Humaira Alwani, who is coordinating PPP candidate Awais Muzaffar Tappi’s election campaign in PS-88 Ghorabari, says there has been no remarkable change in the trend in this part of the province in recent years.

She sees unchanged cultural and traditional values in the rural as well as most urban pockets of the district as impediments.

She says that another big factor is distance between voters’ area of residence and their polling stations.

There are at least six polling stations in the Jat-dominated areas which are not easily accessible for voters, according to her. She says a number of other polling stations usually set up in far flung areas with a view to facilitate polling in coastal towns and villages never record a turnout higher than two-three per cent of the total votes cast.

Mr Tappi, his main rival fielded by the Shirazi group Haji Usman Malkani and another candidate, Pakistan Fisherfolk Forum chief Syed Mohammad Ali Shah, also believe that women turnout in upcoming general election in Thatta district will not be encouraging.

They say that most eligible women voters of the district do not have CNICs and may not be able to cast their votes.

They endorsed the views of a group of women rights campaigners that a large number of women voters had lost their CNICs during the
recent floods and many of them are waiting for duplicate cards to be delivered to them.

The women are feared to be left out, they apprehend.

Mr Tappi, said to be foster brother of President Asif Ali Zardari, used his influence to help people get their CNICs before start of the May 11 election.

He and his rival candidates agree that illiteracy and poverty were responsible for a low awareness of human and women rights in the district.

A villager, Jumman Jat, told this reporter that candidates of the Thatta seats were desperately seeking some educated women polling agents in certain parts of their constituencies.

“I can say that in some coastal towns, creek areas and villages, it is next to impossible to find one,” he said.

Apart from the general problems commonly faced by voters in the whole province, the issue of orthodoxy in family also cast its impact on women voters’ turnout.

Tribes and clans inhabiting the coastal district do not allow their women to take active part or cast vote in elections. In most cases, the womenfolk are barred from attending public events like public meetings relating to elections or awareness of issues.

Elites of the Baloch, Jat, Zangiani, Kalmati, Perozani and other tribes of Thatta who spoke to this scribe were disapprove of rural women’s enthusiasm, willingness and interest vis-à-vis the elections.

“Traditionally women are not allowed (by heads of their families) to go to the polling stations for casting their votes,” they said.

Humaira Alwani appeared resentful about the customary restrictions, saying that backwardness remains a big hurdle in the progress of this region.

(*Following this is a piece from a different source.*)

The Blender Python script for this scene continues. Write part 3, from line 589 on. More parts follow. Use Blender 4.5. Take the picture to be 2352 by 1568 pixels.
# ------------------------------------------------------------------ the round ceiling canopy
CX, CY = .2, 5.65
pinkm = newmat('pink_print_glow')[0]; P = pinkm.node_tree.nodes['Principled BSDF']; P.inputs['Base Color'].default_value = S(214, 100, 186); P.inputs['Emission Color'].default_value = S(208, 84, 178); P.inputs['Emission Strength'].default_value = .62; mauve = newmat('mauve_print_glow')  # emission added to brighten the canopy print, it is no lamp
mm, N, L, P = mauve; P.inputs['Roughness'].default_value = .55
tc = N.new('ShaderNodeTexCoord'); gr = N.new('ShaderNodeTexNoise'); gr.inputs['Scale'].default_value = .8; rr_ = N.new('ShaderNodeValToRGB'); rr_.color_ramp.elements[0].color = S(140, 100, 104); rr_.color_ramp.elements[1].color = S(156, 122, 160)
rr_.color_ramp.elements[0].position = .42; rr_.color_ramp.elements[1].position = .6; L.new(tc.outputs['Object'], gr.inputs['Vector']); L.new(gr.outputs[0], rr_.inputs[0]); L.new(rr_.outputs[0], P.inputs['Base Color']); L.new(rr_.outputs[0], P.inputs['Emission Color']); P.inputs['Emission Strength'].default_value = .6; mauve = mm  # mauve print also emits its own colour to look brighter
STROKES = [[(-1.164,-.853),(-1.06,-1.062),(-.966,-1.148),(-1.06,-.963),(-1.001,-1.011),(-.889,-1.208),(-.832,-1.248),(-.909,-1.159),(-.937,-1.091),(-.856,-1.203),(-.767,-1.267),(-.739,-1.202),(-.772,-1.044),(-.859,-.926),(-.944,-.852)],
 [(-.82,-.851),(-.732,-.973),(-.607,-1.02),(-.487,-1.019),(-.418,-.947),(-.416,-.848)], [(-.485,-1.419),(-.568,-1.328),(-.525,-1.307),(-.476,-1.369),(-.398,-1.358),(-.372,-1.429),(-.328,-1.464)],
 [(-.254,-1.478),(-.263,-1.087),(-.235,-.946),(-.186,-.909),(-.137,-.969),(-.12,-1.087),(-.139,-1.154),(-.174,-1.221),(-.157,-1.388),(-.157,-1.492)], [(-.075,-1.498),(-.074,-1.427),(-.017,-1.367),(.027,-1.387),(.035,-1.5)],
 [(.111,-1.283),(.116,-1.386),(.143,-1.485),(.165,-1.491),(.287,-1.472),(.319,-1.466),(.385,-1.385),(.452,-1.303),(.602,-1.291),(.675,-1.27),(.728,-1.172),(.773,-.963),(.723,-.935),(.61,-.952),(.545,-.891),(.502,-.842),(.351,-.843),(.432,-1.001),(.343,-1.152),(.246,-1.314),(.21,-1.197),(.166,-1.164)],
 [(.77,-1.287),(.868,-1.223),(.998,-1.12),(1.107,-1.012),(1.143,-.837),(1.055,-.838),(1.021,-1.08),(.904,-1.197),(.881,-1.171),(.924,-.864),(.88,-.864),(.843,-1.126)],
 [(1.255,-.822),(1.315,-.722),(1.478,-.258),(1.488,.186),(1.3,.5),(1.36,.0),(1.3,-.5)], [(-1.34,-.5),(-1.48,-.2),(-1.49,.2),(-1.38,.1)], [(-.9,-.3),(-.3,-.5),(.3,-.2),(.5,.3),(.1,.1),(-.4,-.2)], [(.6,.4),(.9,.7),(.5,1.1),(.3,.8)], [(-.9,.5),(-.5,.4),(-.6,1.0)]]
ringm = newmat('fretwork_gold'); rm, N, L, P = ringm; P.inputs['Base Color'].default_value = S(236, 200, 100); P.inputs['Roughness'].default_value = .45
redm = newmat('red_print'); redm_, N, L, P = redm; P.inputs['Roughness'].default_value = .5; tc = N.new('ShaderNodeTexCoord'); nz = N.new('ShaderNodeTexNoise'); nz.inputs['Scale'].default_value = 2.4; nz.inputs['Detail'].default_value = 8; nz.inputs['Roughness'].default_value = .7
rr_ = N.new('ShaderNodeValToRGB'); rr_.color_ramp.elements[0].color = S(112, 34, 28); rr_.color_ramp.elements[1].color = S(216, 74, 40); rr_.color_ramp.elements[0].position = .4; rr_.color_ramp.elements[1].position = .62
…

Neelam Abbasi, another PPP activist said that women workers of her party had been regularly visiting households to meet women and persuade them to play an active role in promoting democracy.

“Most women assure us that they will everything they can for the party of Bhuttos.

However, the customary restrictions defeat their will and frustrate their ambitions when it comes to voting,” she said.

A candidate for PS-85 Mirpur Sakro constituency is Jam Owais Gohram, who is a son of the Jokhia tribe chieftain.

He is the main rival of PPP contestant, Sassui Palijo, the minister for culture in the outgoing coalition.

Ms Palijo always insist that the Jokhia tribe and all other tribes living in her constituency to encourage their womenfolk to cast their votes.

There has no pledge from any tribal chief of the area on whether any of them will think positive over the issue of women’s right to franchise.